Sei l’unica cantautrice in Italia ad aver scelto l’esperanto come un’altra espressione della propria musica , ma perché? Cos’ha questa lingua?
“L’Esperanto è una lingua internazionale, parlata in tutto il mondo, con lo scopo di abbattere le barriere linguistiche (e non solo) e favorire l’incontro tra i popoli.
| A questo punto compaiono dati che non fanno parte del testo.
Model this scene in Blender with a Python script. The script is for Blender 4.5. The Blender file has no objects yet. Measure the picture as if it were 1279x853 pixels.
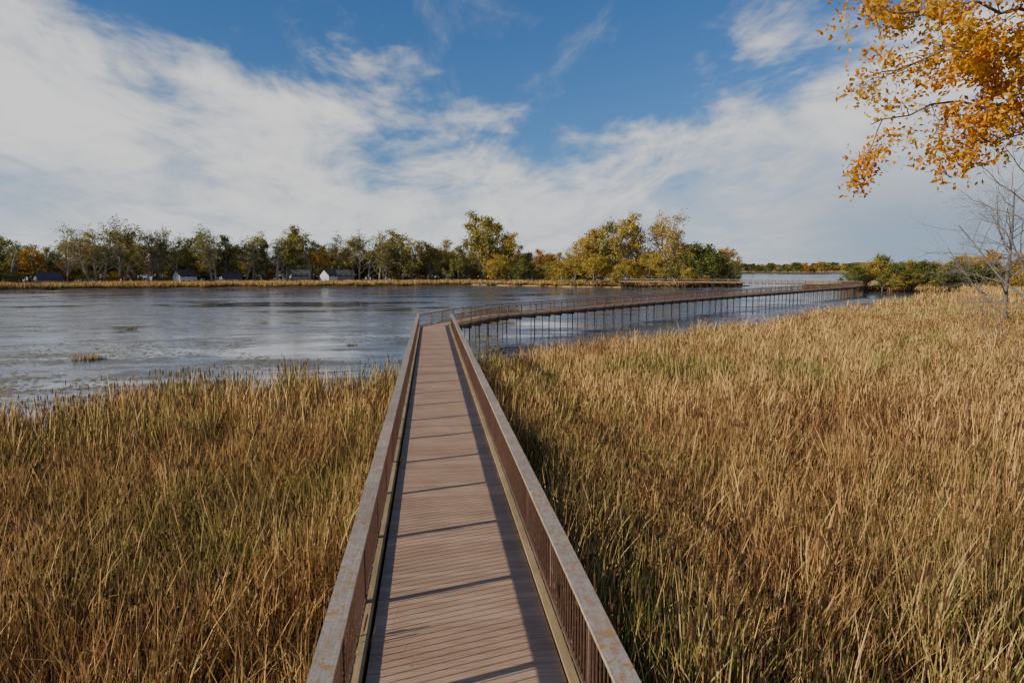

In questo periodo storico in cui vediamo alzare barriere di ogni tipo e la paura dell’altro è all’ordine del giorno, penso che l’Esperanto come simbolo e come realtà, possa essere per me la possibilità di abbattere queste barriere, complice la musicalità della lingua e l’universalità del linguaggio musicale”.
Sei molto nota, in terra romagnola soprattutto, ma cosa porti con te di questa terra quando sei in giro per il mondo?
Il sorriso e il senso di accoglienza. Il sorriso cerco di portarlo io, il senso di accoglienza cerco di trovarlo! Penso che i romagnoli abbiano una spontaneità culturale che viene apprezzata all’estero. Magari all’inizio sembriamo “strambi” ma il cuore “ruspante” e sincero, tipico della mia terra… conquista.
Com’è nata la tua passione per la musica?
“Ero una bambina, mia madre mi iscrisse ad un corso di propedeutica musicale… non mi sono più fermata. Poi la passione si è consolidata passo dopo passo negli anni, con gradi di consapevolezza differenti. Quando ho cominciato a suonare la chitarra mi sono letteralmente innamorata: il profumo del legno, le corde sotto le dita, il suono dolce e allo stesso tempo corposo. Ma è stato quando ho cominciato a scrivere, unendo la passione per lo strumento con quella per il canto, che ho capito che mi sarebbe piaciuto spendere la mia vita al servizio della musica”.
Quale definizione daresti all’arte delle note?
Non mi sento in grado di definirla… ma prendo in prestito una frase di Heinrich Heine “Dove finiscono le parole inizia la musica”. Per me questo pensiero esprime la grandezza e la potenza dell’arte delle note
Cosa rappresenta per te?
“Ossigeno vitale e autoterapia”.
Cantautrice, autrice, chitarrista e compositrice: cosa unisce questi tre mestieri e cosa li divide?
“Li unisce il comune denominatore che è la musica. Sono tutti risvolti di una stessa medaglia ma con implicazioni creative diverse! Cantautrice, o come mi piace dire “cantautore femmina”, è probabilmente la parola che più mi rappresenta: me la scrivo, me la suono e me la canto! Il mestiere dell’autore invece è molto affascinante ma anche molto complesso. Scrivere per qualcuno che non sei tu cambia parzialmente l’approccio alla scrittura: una parte di te c’è (per forza) ma scavi dentro per trovare anche qualcosa che magari è tuo solo in parte, un aggancio emotivo con l’altro. In comune hanno la ricerca del bello e dell’universalità. Invece come chitarrista… io sono chitarrista di me stessa e sono un datore di lavoro molto esigente! In passato ho lavorato in formazioni classiche ed oggi faccio turni in studio per altri artisti, quando richiesto, mettendomi al servizio di una musica che non è la mia”.
Dal 2 maggio 2018 sei autrice e conduttrice della rubrica settimanale “Cantautore [Femmina]: canto e dico cose” in diretta tutti i mercoledì mattina alle 10.00 su Icaro TV. Cosa speri che arrivi a chi ascolta la tua musica e cosa cerchi di fare arrivare?
“Ho smesso di “sperare” da qualche anno. Faccio musica perché non so vivere senza e cerco di farla nel pieno rispetto della musica stessa e delle persone con cui lavoro. Negli ultimi anni sono più concentrata sul fare, quindi sul viaggio, piuttosto che sull’arrivo. Da quando ho tolto l’”aspettativa” dal mio fare musica vivo meglio e, di fatto, le cose hanno cominciato ad arrivare tutte insieme. Se qualcuno si riconosce anche solo in un verso o si emoziona per una frase musicale, io ne sono felice. È chiaro, vorrei arrivare a tante persone ma ho imparato negli ultimi anni che per arrivare a tutti devi passare dal “uno ad uno”e quindi c’è tanto lavoro da fare. Il programma su “Icaro Tv” è la possibilità per me di dire e cantare cose in piena libertà pubblicamente!”